Paul Craig Roberts - Consider something as simple as the unemployment rate. The US is said to have full employment with a January 2018 unemployment rate of 4.1 percent, down from 9.8 percent in January 2010.
However, the low rate of unemployment
is contradicted by the long-term decline in the labor force
participation rate. After a long rise during the Reagan 1980s, the
labor force participation rate peaked in January 1990 at 66.8 percent,
more or less holding to that rate for another decade until 2001 when
decline set in accelerating in September 2008.

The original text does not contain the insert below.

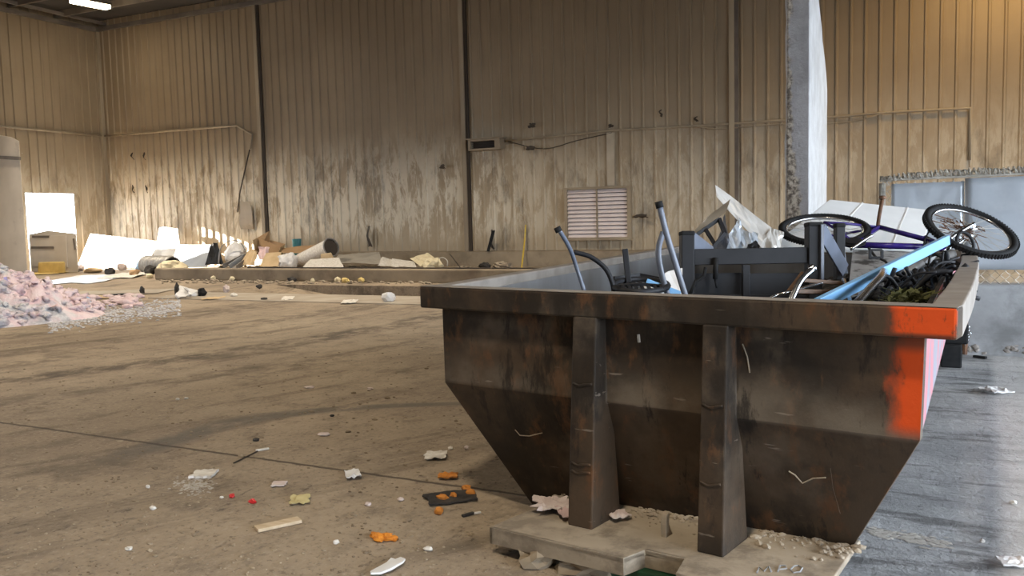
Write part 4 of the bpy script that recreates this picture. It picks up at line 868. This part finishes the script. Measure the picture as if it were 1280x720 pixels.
blob(153, 338, 12, .25, 'brown_bag', mMop, 'greyish brown lump right of the dark rubbish lump', 'rubbish', 7)
blob(168, 345, 14, .2, 'brown_scrap', mCard, 'brown cardboard crumple before the blue bag', 'cardboard', 8)
blob(187, 348, 10, .14, 'stone', mCream, 'small pale round stone at the left end of the kerb', 'stone', 9, .15)
blob(96, 339, 24, .22, 'brown_scrap', mMop, 'tan crumpled rubbish right of the yellow foam block', 'rubbish', 10)
blob(116, 341, 26, .18, 'brown_scrap', mCard2, 'pale cardboard crumple in the spill below the black strips', 'cardboard', 11)
flat(66, 341, 44, 4, 'cardboard_piece', mYel, 'flat yellow sheet below the yellow foam block', 'sheet', 12, 0, .05)
flat(128, 372, 40, 3.5, 'cardboard_piece', mCard2, 'flat tan cardboard strip right of the insulation pile', 'cardboard', 13, .05, .05)
stick((134, 371.5), (163, 370), .22, .05, 'dark_plank', mRub, 'short dark plank lying right of the insulation pile', 'plank')
blob(178, 367.5, 7, .16, 'dark_lump', mDark, 'small black lump on the pale flat sheet', 'rubbish', 14)
blob(168, 374, 8, .1, 'brown_scrap', mMop, 'tiny brown scrap among the grey crumbs', 'rubbish', 15)
blob(160, 386, 12, .09, 'pink_tuft', mat('pink_tuft_fibre', (.74, .58, .58), (.66, .48, .48), 9, .95), 'lone pink tuft among the grey crumbs', 'tuft', 16)
flat(100, 381, 26, 9, 'blue_plastic', mBlue, 'light blue plastic scrap in the foot of the insulation pile', 'plastic scrap', 17, .5, .5, z=.03)
# scraps along the pit lip
sheet([(225, 357), (231, 359), (247, 364), (222, 374)], [11.3, 11.2, 11.0, 10.9], 'white_bag', mPlastic, 'white torn plastic bag with a peak on the floor before the pit', 'bag', 19, .12, .02)
blob(238, 371, 22, .16, 'white_bag', mPlastic, 'low white bag bunched beside the peaked bag', 'bag', 20)
blob(222, 370, 7, .26, 'dark_scrap', mDark, 'upright dark scrap left of the peaked white bag', 'scrap', 21)
blob(253, 371, 11, .18, 'black_scrap', mRub, 'black scrap right of the white bags by the pit', 'scrap', 22)
flat(267, 374, 20, 2.5, 'cardboard_piece', mCard2, 'tan cardboard slip right of the black scrap by the pit', 'cardboard', 23, 0, .2)
blob(283, 366, 9, .17, 'dark_lump', mMop, 'greyish lump on the pale lip of the pit', 'rubbish', 24)
blob(292, 371.5, 10, .08, 'paper_scrap', mPaper, 'small pale scrap just below the greyish lump', 'paper', 25)
blob(330, 375.5, 9, .06, 'dark_scrap', mDark, 'small dark scrap at the lip before the ramp', 'scrap', 26)
flat(360, 374, 14, 4, 'white_paper', mPaper, 'small white paper on the lip in front of the pit ramp', 'paper', 27, .2, .3)
flat(437, 378.5, 18, 4, 'white_paper', mPaper, 'flat white paper on the dirt in front of the pit', 'paper', 28, .1, .3)
blob(486, 378, 20, .19, 'white_bag', mPlastic, 'small white bag lying on the dirt left of the dumpster corner', 'bag', 29, .4)
blob(324, 360.5, 8, .09, 'dark_scrap', mDark, 'small dark scrap at the top of the pit ramp', 'scrap', 30)
blob(391, 354, 6, .12, 'pale_stone', mCream, 'small pale stone in front of the middle of the kerb', 'stone', 31, .2)
for i, (x, y, s, mt, l) in enumerate(((261, 349, 11, mDark, 'dark clod at the kerb foot, left of the five there'), (268, 350.5, 9, mCream, 'cream clod at the kerb foot, second of the five'), (275, 349.5, 8, mMop, 'greyish clod at the kerb foot, middle of the five'), (283, 349, 6, mCream, 'round cream clod at the kerb foot, fourth of the five'), (290, 351, 7, mCream, 'low cream clod at the kerb foot, right of the five'), (365, 352, 12, mDark, 'brown clod on the floor before the middle of the kerb'), (422, 352.5, 8, mCream, 'cream clod right of the small pale stone before the kerb'), (432, 353.5, 11, mYel, 'yellowish clod before the kerb, left of the pair'), (452, 353.5, 8, mYel, 'yellowish clod before the kerb, right of the pair'))):
    blob(x, y, s, .12, 'dirt_clod', mt, l, 'clod', 40+i)
b = MB(); rr = random.Random(31)
for k in range(260):
    x = rr.uniform(200, 545); p = onz(x, rr.uniform(350.5, 355)); s = rr.uniform(.02, .09); b.lump(p+V((0, 0, s*.2)), (s*1.6, s, s*.6), k, .5, 1)
for k in range(160):
    x = rr.uniform(270, 640); p = ony(x, 333, rr.uniform(19.2, 20.5)); p.z = .02; s = rr.uniform(.03, .14); b.lump(p, (s*1.6, s, s*.7), k, .5, 1)
tag(b.build('rubble_crumbs', mDust, base=onz(380, 353)), 'fine rubble crumbs along both sides of the kerb', 'crumbs', kind='stuff')
# foreground litter
stick((320, 664), (375, 652), .058, .014, 'wood_slat', mWood, 'pale wooden slat lying on the dirt in the left foreground', 'wood slat')
flat(255, 595, 28, 8, 'white_chip', mPaper, 'flat white tile chip beside the white powder patch', 'chip', 50, 0, .08, .012)
stick((292, 580), (322, 565), .007, .006, 'dark_stick', mGap, 'thin dark stick above the white tile chip', 'stick')
stick((320, 564.5), (336, 562), .018, .01, 'white_sliver', mPaper, 'white sliver at the tip of the thin dark stick', 'chip')
b = MB(); rr = random.Random(41)
for k in range(300):
    p = onz(rr.gauss(244, 11), rr.gauss(608, 5)); s = rr.uniform(.003, .013); b.lump(p+V((0, 0, .002)), (s*1.6, s*1.2, s*.3), k, .5, 1)
tag(b.build('white_powder', mPow, base=onz(244, 608)), 'spilled white powder on the dirt below the white tile chip', 'powder', kind='stuff')
blob(290, 622, 8, .02, 'red_scrap', mRed, 'small red scrap beside a tiny white bit on the dirt', 'scrap', 51)
blob(277, 623, 6, .012, 'white_chip', mPaper, 'tiny white bit left of the small red scraps', 'chip', 52)
blob(316, 629, 10, .022, 'red_scrap', mRed, 'larger red scrap, nearer of the two red scraps', 'scrap', 53)
flat(375, 627, 24, 10, 'dry_leaf', mat('dry_yellow_leaf', (.60, .52, .27), (.50, .42, .2), 12, .8), 'dry yellow leaf on the dirt above the wooden slat', 'leaf', 54, .2, .35, .003)
flat(349, 607, 17, 5, 'brown_chip', mMop, 'greyish brown chip left above the dry leaf', 'chip', 55, 0, .25)
flat(441, 596, 18, 9, 'white_paper', mPlastic, 'crumpled white paper alone in the middle of the dirt floor', 'paper', 56, .3, .6)
flat(545, 572, 26, 9, 'white_paper', mPaper, 'folded off white paper near the dumpster slope', 'paper', 57, 0, .4, .004)
blob(563, 562, 6, .02, 'white_chip', mPaper, 'tiny white bit right above the folded off white paper', 'chip', 58)
blob(583, 562, 6, .025, 'white_chip', mMop, 'tiny pale bit nearest the dumpster slope', 'chip', 59)
flat(560, 598, 24, 6, 'orange_peel', mOrange, 'flat orange scrap furthest back of the orange scraps', 'peel', 60, 0, .5)
flat(563, 624, 60, 14, 'brown_rag', mDark, 'dark brown rag lying under the orange bits near the dumpster', 'rag', 61, .3, .12, nu=12)
for i, (x, y, s, l) in enumerate(((553, 626, 16, 'orange lump at the left end of the dark brown rag'), (567, 624, 10, 'small orange lump in the middle of the dark brown rag'), (583, 614, 13, 'orange lump at the upper right end of the dark brown rag'), (588, 620, 12, 'reddish orange lump at the lower right end of the dark brown rag'), (549, 643, 12, 'tan orange lump just below the dark brown rag'))):
    blob(x, y, s, .035, 'orange_peel', mOrange, l, 'peel', 62+i)
op = empty('orange_peel', onz(483, 674), 'bright orange heap of peel in the centre foreground', 'peel'); rr = random.Random(77)
b = MB()
for k in range(16): p = onz(rr.uniform(468, 499), 675-rr.uniform(-3, 4)); b.lump(p+V((0, 0, .01)), (.045, .03, .02), k, .6, 2)
b.build('peel_pieces', mat('bright_orange_peel', (.72, .27, .02), (.55, .18, .015), 30, .7), op)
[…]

Today the labor force participation rate is the lowest since February 1978, reversing all of the gains of the Reagan years.
Allegedly, the
current unemployment rate of 4.1 percent is the result of the long
recovery that allegedly began in June 2009. However, normally,
employment opportunities created by economic recovery cause an increase
in the labor force participation rate as people join the work force to
take advantage of employment opportunities. A fall in the participation
rate is associated with recession or stagnation, not with economic
recovery.
How can this
contradiction be reconciled? The answer lies in the measurement of
unemployment. If you have not looked for a job in the last four weeks,
you are not counted as being unemployed, because you are not counted as
being part of the work force. When there are no jobs to be found, job
seekers become discouraged and cease looking for jobs. In other words,
the 4.1 percent unemployment rate does not count discouraged workers who
cannot find jobs.
The US Bureau of Labor Statistics has a second measure of unemployment
that includes workers who have been discouraged and out of the labor
force for less than one year. This rate of unemployment is 8.2 percent,
double the 4.1 percent reported rate.
The US government
no longer tracks unemployment among discouraged workers who have been
out of the work force for more than one year. However, John Williams of shadowstats.com continues to estimate this rate and places it at 22 or 23 percent, a far cry from 4.1 percent.
In other words, the
4.1 percent unemployment rate does not count the unemployed who do show
up in the declining labor force participation rate.